Tuesday, December 18, 2007
Chicken Soup with Rice
Anyway, chicken soup with rice. In case you haven't noticed the trend, winter is about comfort food - warm soups, and stews and that sort of thing.
You will need:
A rotiserie chicken
You already have:
Carrots
Celery
Onion
Rice
Salt
Large pot with lid
You might (probably) want:
Thyme
a collander or strainer thingie.
Buy a rotiserie chicken from your local deli. They're yummy. Eat most of the meat.
Chop up whatever meat is left over into smaller-than-bite-sized pieces and store them in the fridge.
cut an onion into quarters, and throw it along with the chicken carcass into the pot.
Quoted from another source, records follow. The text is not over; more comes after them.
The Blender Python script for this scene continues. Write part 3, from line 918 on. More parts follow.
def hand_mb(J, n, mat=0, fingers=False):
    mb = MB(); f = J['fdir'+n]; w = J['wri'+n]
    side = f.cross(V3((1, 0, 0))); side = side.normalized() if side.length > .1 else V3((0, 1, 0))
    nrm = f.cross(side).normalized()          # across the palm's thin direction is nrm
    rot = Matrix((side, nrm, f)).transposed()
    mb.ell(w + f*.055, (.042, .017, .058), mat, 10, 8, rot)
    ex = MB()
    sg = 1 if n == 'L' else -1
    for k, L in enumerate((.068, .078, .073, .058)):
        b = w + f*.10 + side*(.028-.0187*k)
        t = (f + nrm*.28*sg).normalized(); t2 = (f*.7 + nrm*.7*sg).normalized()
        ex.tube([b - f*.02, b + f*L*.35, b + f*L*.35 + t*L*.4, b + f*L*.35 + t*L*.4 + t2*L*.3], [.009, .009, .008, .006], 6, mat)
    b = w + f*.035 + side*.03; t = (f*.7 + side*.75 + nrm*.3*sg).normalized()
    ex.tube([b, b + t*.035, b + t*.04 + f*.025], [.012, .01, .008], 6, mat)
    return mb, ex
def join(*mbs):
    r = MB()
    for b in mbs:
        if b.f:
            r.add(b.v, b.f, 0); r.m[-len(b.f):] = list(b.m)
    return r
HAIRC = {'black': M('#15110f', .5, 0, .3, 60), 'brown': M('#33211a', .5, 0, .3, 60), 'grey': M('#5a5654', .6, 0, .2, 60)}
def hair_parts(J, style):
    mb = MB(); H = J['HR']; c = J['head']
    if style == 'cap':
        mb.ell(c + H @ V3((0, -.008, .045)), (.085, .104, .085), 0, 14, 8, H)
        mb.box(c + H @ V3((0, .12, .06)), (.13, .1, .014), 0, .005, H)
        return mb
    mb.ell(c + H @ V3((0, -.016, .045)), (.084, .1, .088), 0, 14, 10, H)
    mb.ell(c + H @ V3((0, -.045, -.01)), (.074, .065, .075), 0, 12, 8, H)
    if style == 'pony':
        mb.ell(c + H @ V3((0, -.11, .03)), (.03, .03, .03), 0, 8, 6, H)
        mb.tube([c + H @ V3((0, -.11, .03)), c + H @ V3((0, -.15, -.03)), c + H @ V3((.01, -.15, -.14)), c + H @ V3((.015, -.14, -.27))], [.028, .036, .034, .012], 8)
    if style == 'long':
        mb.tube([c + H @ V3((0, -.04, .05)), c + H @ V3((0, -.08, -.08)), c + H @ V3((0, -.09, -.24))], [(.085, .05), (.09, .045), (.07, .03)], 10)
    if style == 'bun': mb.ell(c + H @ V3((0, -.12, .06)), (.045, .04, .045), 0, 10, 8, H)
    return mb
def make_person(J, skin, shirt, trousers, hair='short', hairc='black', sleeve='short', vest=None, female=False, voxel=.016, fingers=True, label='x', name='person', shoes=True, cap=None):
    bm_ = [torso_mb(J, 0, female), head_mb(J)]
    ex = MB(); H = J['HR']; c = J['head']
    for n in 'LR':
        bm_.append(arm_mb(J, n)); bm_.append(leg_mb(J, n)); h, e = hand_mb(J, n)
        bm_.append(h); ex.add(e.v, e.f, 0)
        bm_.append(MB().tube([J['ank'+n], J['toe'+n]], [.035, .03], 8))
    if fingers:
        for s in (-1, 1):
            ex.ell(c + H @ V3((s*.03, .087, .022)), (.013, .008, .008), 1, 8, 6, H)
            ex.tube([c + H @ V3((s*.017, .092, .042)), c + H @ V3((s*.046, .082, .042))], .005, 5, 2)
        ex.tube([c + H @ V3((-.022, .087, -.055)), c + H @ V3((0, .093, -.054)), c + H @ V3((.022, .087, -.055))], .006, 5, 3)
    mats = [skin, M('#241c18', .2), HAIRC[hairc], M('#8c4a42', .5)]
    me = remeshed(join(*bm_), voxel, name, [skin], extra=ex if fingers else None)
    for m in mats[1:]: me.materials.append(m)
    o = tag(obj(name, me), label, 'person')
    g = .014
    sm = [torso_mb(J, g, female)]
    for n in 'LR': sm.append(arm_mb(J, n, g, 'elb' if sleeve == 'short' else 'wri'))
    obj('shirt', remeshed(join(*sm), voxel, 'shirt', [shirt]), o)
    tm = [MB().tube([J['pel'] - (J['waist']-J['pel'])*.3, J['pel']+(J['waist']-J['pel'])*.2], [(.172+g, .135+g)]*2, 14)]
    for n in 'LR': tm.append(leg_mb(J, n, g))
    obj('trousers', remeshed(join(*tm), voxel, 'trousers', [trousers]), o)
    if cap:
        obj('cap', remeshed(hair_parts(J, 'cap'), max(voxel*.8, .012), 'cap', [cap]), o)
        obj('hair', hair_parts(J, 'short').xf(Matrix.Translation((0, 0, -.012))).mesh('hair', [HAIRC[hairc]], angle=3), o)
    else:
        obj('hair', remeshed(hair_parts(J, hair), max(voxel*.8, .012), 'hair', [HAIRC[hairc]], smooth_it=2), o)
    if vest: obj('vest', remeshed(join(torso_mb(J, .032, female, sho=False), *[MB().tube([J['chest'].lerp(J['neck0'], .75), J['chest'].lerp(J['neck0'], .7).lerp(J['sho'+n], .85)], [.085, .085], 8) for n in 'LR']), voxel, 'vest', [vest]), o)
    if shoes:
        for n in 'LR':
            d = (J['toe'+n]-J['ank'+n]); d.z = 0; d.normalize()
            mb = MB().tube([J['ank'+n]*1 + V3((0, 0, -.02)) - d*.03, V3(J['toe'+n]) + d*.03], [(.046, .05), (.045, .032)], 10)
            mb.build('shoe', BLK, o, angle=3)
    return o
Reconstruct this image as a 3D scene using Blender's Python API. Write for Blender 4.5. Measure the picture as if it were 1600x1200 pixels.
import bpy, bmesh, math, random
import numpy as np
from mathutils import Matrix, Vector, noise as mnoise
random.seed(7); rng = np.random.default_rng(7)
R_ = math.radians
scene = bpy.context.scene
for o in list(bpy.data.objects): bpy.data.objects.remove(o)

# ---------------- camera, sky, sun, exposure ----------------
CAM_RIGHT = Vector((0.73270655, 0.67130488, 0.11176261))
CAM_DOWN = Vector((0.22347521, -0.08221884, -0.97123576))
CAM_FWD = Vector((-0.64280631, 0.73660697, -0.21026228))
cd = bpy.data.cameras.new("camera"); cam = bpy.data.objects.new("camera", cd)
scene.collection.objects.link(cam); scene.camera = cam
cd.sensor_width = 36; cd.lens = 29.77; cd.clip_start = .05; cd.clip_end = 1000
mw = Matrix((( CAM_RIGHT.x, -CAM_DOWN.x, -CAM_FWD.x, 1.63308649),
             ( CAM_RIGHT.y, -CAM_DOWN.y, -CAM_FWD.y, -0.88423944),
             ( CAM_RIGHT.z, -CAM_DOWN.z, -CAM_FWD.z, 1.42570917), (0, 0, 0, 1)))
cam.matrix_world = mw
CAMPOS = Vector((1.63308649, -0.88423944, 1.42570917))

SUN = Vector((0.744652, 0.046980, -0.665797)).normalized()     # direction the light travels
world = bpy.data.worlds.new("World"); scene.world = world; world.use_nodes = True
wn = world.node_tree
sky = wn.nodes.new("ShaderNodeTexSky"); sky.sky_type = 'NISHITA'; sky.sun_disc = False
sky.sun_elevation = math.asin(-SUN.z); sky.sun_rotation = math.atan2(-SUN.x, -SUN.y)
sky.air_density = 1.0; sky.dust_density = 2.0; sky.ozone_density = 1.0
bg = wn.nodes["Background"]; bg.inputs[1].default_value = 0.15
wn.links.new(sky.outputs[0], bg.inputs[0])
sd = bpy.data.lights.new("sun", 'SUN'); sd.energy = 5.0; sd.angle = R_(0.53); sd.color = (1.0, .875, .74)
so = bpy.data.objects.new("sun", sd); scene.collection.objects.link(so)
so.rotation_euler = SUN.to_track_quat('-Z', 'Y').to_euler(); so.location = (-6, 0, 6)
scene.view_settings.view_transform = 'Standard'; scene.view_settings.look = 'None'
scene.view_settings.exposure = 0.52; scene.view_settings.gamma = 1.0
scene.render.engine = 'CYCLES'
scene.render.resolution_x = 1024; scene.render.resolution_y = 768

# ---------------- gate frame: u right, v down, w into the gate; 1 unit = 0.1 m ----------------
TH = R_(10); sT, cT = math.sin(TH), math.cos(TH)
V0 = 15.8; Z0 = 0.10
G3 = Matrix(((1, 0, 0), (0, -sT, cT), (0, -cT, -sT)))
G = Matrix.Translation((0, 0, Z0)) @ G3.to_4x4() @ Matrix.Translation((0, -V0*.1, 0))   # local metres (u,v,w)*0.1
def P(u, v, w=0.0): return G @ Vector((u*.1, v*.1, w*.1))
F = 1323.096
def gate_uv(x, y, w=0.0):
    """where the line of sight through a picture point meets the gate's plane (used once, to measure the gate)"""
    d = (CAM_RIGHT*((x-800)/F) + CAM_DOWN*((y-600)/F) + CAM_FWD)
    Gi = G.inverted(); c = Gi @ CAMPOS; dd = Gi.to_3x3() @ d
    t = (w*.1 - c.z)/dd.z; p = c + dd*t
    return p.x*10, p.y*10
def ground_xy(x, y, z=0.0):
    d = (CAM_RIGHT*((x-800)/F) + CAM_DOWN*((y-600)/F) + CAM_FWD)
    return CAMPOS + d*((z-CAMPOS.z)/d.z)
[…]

Fill it with water to a couple inches below the top, add salt and thyme to taste*. Put it on the stove, and bring it to a boil, then reduce the temperture so that it stays at a slow boil. Check it occaisionally over the next day or two, and add water if it starts getting too low. You can continue to boil it slowly for days and days, until you want to actually make the soup. However, unlike scotch broth, you don't really need to leave this to your descendants in your will to bring out the full glory of the dish.
When you decide to start making the soup, keep the liquid and dump the bones and stuff. The easiest way to do this is just to strain it through a collander into another pot, if you have one available. If not... you're smart, you'll figure something out.
Put the liquid (now called stock) back onto the stove, at the 'low boil' temperature. Throw in the chicken meat and a generous handful of uncooked rice. Dice up a couple of carrots and a couple stalks of celery very small and dump them in as well. Make sure it's still at that low boil (adding stuff cools the soup, go figure), and then go away for an hour or two. Come back and it's ready.
Enjoy!
James
*"To Taste" is one of those vile cooking phrases. It doesn't mean "taste it and see" it means "if you like it salty, add lots of salt". It is a trial and error process. My recommendation is to go light on salt and stuff, because you can always add more later.